La Repubblica daily, which is close to the centre-left opposition, said that Salvini was preparing to campaign on an anti-Europe ticket and threaten to pull Italy out of the single currency bloc if no budget compromise can be reached with Brussels.
"The idea of leaving Europe, leaving the euro has never been in the pipeline,” Salvini told reporters on the sidelines of a rally near Matera, in southern Italy.
"This is yet another Repubblica fantasy, and I leave it in the pages of Repubblica.”
Salvini’s far-right League on Friday filed a no-confidence motion to bring down the government it forms with the anti-establishment 5-Star Movement, a move that he hopes will lead to a snap election and install him as the nation’s new leader.
A day earlier, Salvini – riding high in opinion polls – had effectively triggered a government crisis by saying the ruling coalition was no longer workable.
With parliament in summer recess, Salvini has summoned all League lawmakers back to Rome on Monday and is pushing for a vote on the motion as early as next week, while opposition parties would prefer to wait until Aug. 19-20.
The decision lies with the heads of political groups in the Senate, who will meet on Monday to set a timetable.
Salvini’s shock decision to call time on the 14-month-old government threw the euro zone’s third-largest economy into deeper political uncertainty just as it was due to start 2020 budget preparations, causing a sell-off in Italian bonds and shares.

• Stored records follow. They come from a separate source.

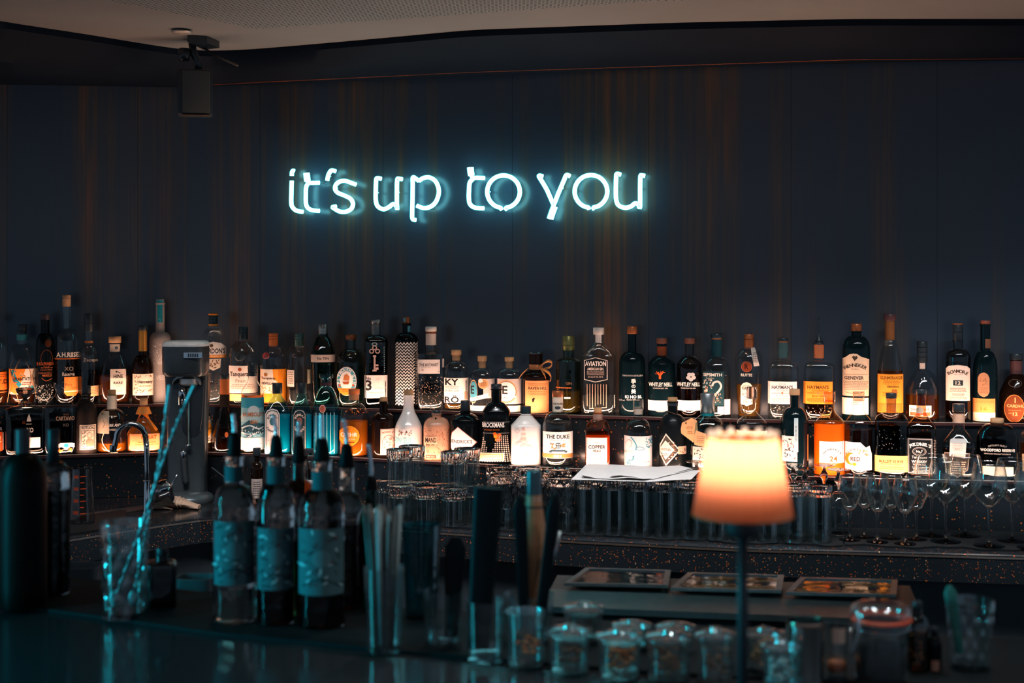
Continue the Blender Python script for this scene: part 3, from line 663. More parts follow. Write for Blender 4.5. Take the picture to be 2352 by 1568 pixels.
U('gin_bottle', 'clear gin bottle with teal neck wrap and dark green swan label', 1646, 766, 32, 11.5, (819, 856), cap=(776, 13, CAPT), n=2.6, liq=(862, LQ_CL),
  neck=[(776, 779, 12.4, COPC), (779, 818, 12, '183c44')],
  marks=[[('r', 1615, 1662, 851, 928, '1d3a40'), ('T', 'SIPSMITH', 1637, 858.5, 7, 42, 'e8dccf'), ('t', 'London', 1632, 866, 4.5, 17, 'c8bcb0'), ('s', 1616, 1636, 870, 925, 60, ['d8a890', 'f0d8c8', 'b8705a', '8fb8b8'], 3.6), ('c', [(1640, 905), (1650, 896), (1656, 884), (1650, 874), (1640, 876), (1636, 884)], 4.5, 'd8ccc2'), ('s', 1638, 1656, 900, 922, 18, ['b07a60', 'd8a890'], 4)],
         ['back_label', ('r', 1663, 1676, 914, 949, 'f6e6da')], ['foot_label', ('r', 1648, 1662, 930, 948, '93a8a8')]])
U('gin_bottle', 'tapering clear bottle with copper foil cap and round letter R seal', 1720, 767, 33, 11, (799, 838), cap=(797, 11, COPC, (779,)), taper=25, liq=(882, LQ_GOLD),
  marks=[['print', ('o', 1715, 840, 12, 12, 1.4, 'b0522c'), ('e', 1715, 840, 9.5, 9.5, '8a3c22'), ('T', 'R', 1715, 840, 12, 9, '2c1a14'), ('T', 'RUTTE', 1715, 859, 6.5, 25, 'e0d0c0')],
         [('p', [(1702, 925), (1702, 885), (1707, 878), (1715, 875), (1723, 878), (1728, 885), (1728, 925), (1715, 930)], 'e8d3c0'), ('t', 'CELERY', 1715, 883, 2.6, 16, '6a5648'), ('T', 'GIN', 1713, 889, 6.5, 17, '4a3c34'), ('s', 1705, 1726, 897, 922, 20, ['8a7c6c', '5a4c40'], 3)],
         ['paper_strip', ('p', [(1724, 798), (1733, 796), (1743, 838), (1731, 839)], 'dccabc'), ('f', 1728, 1739, 808, 832, 4, '6a5a50')], ['emblem', ('b', 1704, 1712, 927, 947, 1.5, '3c332e')]])
for cx, orange in ((1799, 0), (1881, 1)):
    pc = 'f3e3da' if not orange else 'ee8c2e'; ic = '4a4246' if not orange else '6a3a14'
    U('gin_bottle', ('square shouldered clear gin bottle with teal foil neck and pale pink label' if not orange else 'square shouldered gin bottle with pourer and bright orange label'), cx, 776 if not orange else 786, 34.5, 11, (826, 848), cap=(786 if not orange else 791, 11.5, CAPT if not orange else CAPD), n=3.6, a=.8, liq=(924, LQ_CL if not orange else LQ_DK),
      neck=[(786, 821, 11.6, plain('3c5a5e', rough=.4, metal=.3)), (783, 786, 11.8, COPC)] if not orange else [(791, 822, 11.4, plain('b06038', rough=.7))],
      marks=[[('r', cx-34, cx+30, 874, 925, pc), ('t', 'SINCE 1863', cx-2, 879.5, 2.2, 16, ic), ('T', "HAYMAN'S", cx-2, 887, 8.5, 47, ic), ('t', 'OF LONDON', cx-2, 895, 3.2, 26, ic), ('e', cx-2, 900.5, 2.4, 2.6, 'c07048'), ('r', cx-26, cx-6, 900, 900.8, ic), ('r', cx+2, cx+22, 900, 900.8, ic), ('t', 'Royal Dock' if not orange else 'Sloe Gin', cx-2, 907, 5, 26, ic), ('f', cx-28, cx+24, 913, 922, 3.6, 'b8a49a' if not orange else 'b8641c')],
             ['embossing', ('s', cx-26, cx+26, 928, 960, 60, ['e8cbb8', '6a5a50'], 1.8)]])
dd = dU(1881, 34.5, .8); ss = F/dd
bm = lathe([(.011, .0), (.010, .008), (.0035, .02), (.003, .062), (.0026, .075)], 20); o = obj('pourer', bm, CAPD)
PARENT_LAST = [q for q in C.objects if q.get('label') == 'square shouldered gin bottle with pourer and bright orange label'][0]
o.parent = PARENT_LAST; o.location = (0, 0, (HY+HU*ss-787)/ss)
U('genever_bottle', 'dark green bottle with copper cap and tall arched beige label', 1967, 743, 31.5, 11, (770, 806), cap=(762, 12, COPC), glass=G_DTEAL, n=2.3,
  marks=[[('p', [(1936.5, 907), (1936.5, 822), (1944, 818), (1952, 812), (1960, 810), (1969, 811), (1977, 817), (1986, 820), (1995, 823), (1994, 907)], 'e9c4a2'), ('p', [(1957, 818), (1961, 815), (1965, 817), (1968, 815), (1970, 820), (1963, 827)], '4a3a30'), ('A', 'WENNEKER', 1965, 880, 42, 44, 7.5, 62, '3c2e28'), ('t', 'Distillery', 1964, 846, 4, 16, '8a6a54'), ('r', 1940, 1992, 857, 857.9, 'a07c60'), ('T', 'GENEVER', 1962, 865.5, 8, 42, '4a3a34'), ('f', 1938, 1992, 873, 892, 3.6, 'a88468'), ('c', [(1942, 898), (1960, 901), (1985, 897)], 1, 'a88468')],
         ['foot_label', paper(1936, 1993, 911, 949, 'f2d8bf'), ('f', 1955, 1972, 920, 926, 4, '8a7468')]])
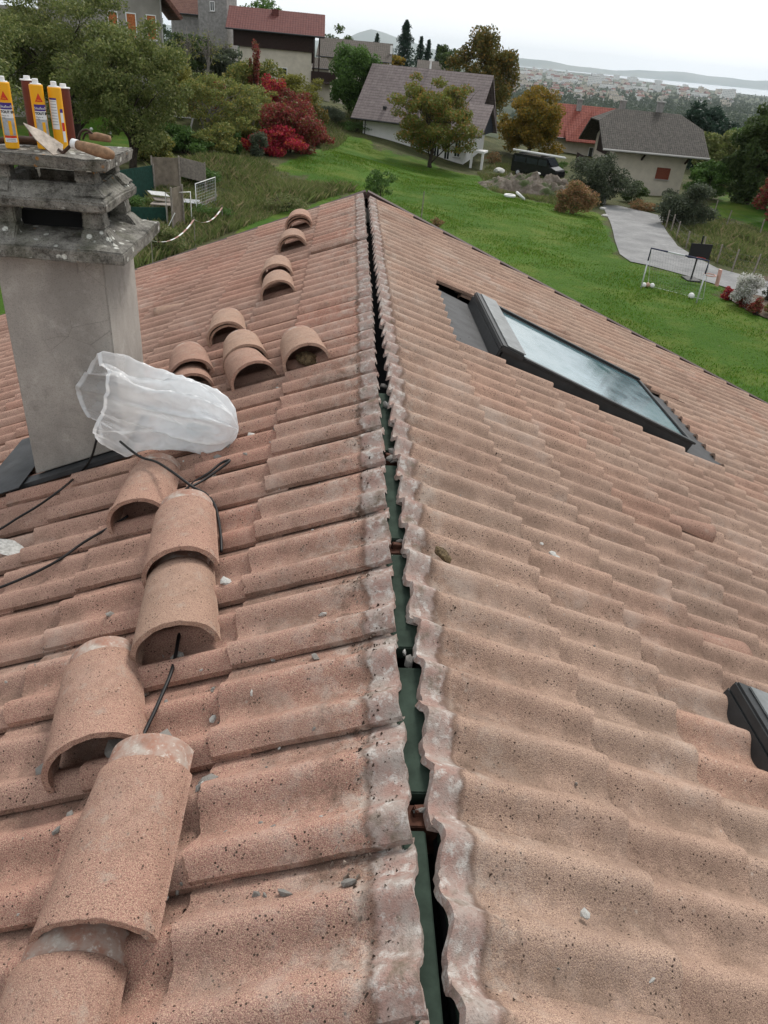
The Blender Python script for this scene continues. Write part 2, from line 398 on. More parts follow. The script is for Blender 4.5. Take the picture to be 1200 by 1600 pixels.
# skylights
def glass_mat():
    t = NT('skylight glass'); f = t.ramp(t.noise(1.4, 3, .5), .3, .75)
    c = t.mix(f, (.09, .17, .19), (.17, .28, .31)); c = t.mix(t.ramp(t.noise(60, 4, .7), .5, .75, 0, .25), c, (.30, .30, .26))
    t.color(c); t.set(Roughness=t.ramp(t.noise(9, 4), .3, .7, .04, .22), Specular_IOR_Level=.9); t.b.inputs['Coat Weight'].default_value = .5; t.b.inputs['Coat Roughness'].default_value = .05
    return t.m
M['glass'] = glass_mat()
M['capmetal'] = simple('weathered grey cover', (.19, .20, .20), .45, .3, 14, .2)
def pslab(b, u0, u1, v0, v1, n0, n1, P=RP, mi=0):
    q = [P(u0, v0, n1), P(u1, v0, n1), P(u1, v1, n1), P(u0, v1, n1), P(u0, v0, n0), P(u1, v0, n0), P(u1, v1, n0), P(u0, v1, n0)]
    return b.add(q, [(0, 1, 2, 3), (7, 6, 5, 4), (0, 4, 5, 1), (1, 5, 6, 2), (2, 6, 7, 3), (3, 7, 4, 0)], mi)
def skylight(u0, u1, v0, v1, apron=True, lab=''):
    b = MB()
    for s in (0,):
        pslab(b, u0, u1, v0, v0+.055, -.02, .088); pslab(b, u0, u1, v1-.055, v1, -.02, .088); pslab(b, u1-.06, u1, v0+.055, v1-.055, -.02, .08)
        pslab(b, u0, u0+.06, v0+.055, v1-.055, -.02, .088)
        pslab(b, u0+.14, u1+.01, v0-.012, v0+.03, .09, .105); pslab(b, u0+.14, u1+.01, v1-.03, v1+.012, .09, .105)
        pslab(b, u1-.015, u1+.022, v0+.031, v1-.031, .05, .095)
    fr = b.build('skylight', M['frame'], bevel=.004); hp(fr); fr['label'] = lab
    g = MB(); pslab(g, u0+.13, u1-.03, v0+.05, v1-.05, .07, .084); go = g.build('glass', M['glass'], fr)
    c = MB(); pslab(c, u0-.03, u0+.135, v0-.015, v1+.015, .078, .118); pslab(c, u0-.032, u0-.012, v0-.017, v1+.017, -.01, .087); co_ = c.build('hood', M['frame'], fr, bevel=.008)
    c = MB(); pslab(c, u0+.01, u0+.14, v0+.0, v1-.0, .119, .125); c.build('hood_cover', M['capmetal'], fr, bevel=.003)
    f = MB(); pslab(f, u1+.0, u1+.36, v0-.05, v1+.06, .018, .024) if apron else None
    if apron:
        pslab(f, u0-.33, u0-.03, v0-.04, v1+.04, -.004, .003)
        pslab(f, u0-.03, u1, v0-.1, v0-.013, -.02, -.012); pslab(f, u0-.03, u1, v1+.013, v1+.1, -.02, -.012)
        f.build('flashing', M['lead'], fr)
    return fr
S1 = (.81, 2.27, 4.26, 5.38)
skylight(*S1, True, 'large skylight with a dusty pane high on the right slope')
skylight(1.125, 2.5, .28, 1.60, False, 'skylight whose dark corner shows at the right edge of the roof')

# ventilation hoods
def hood(P, u, v, L, wd, ht, mat):
    nu, nw = 10, 14; V = []; F = []
    for i in range(nu):
        f = i/(nu-1)
        for j in range(nw):
            a = pi*j/(nw-1); r = (.35+.65*f); V.append(tuple(P(u+L*f, v+cos(a)*wd/2*(.55+.45*f), .018+.01*f+sin(a)*ht*r)))
    V.append(tuple(P(u+L, v, .02))); e = len(V)-1
    F = [(i*nw+j, (i+1)*nw+j, (i+1)*nw+j+1, i*nw+j+1) for i in range(nu-1) for j in range(nw-1)]
    me = bpy.data.meshes.new('vent_hood'); me.from_pydata(V, [], F+[((nu-1)*nw+j+1, (nu-1)*nw+j, e) for j in range(nw-1)]); me.update()
    o = link('vent_hood', me, None, mat, True); hp(o); return o
hu, hv = onR(1030, 800, .04); hood(RP, hu, hv, .30, .125, .062, M['ridge'])
hu, hv = onL(300, 470, .04); hood(LP, hu, hv, .30, .15, .05, M['ridge2'])
hu, hv = onR(835, 498, .04); hood(RP, hu, hv, .28, .13, .05, M['ridge2'])
hu, hv = onR(1075, 985, .04); hood(RP, hu, hv+.02, .28, .12, .03, M['ridge'])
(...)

An election could be held as early as October, when the government is supposed to present the budget to the European Commission and Italy’s parliament.
Salvini has promised 15 billion euros (14 billion pounds) of tax cuts for next year but it remains to be seen how this could be squared with a budget deficit anywhere near 2% of GDP, as agreed with the EU to avert a disciplinary procedure.
Rome also needs to find about 23 billion euros to keep a promise to scrap a rise in sales tax scheduled to kick in from January.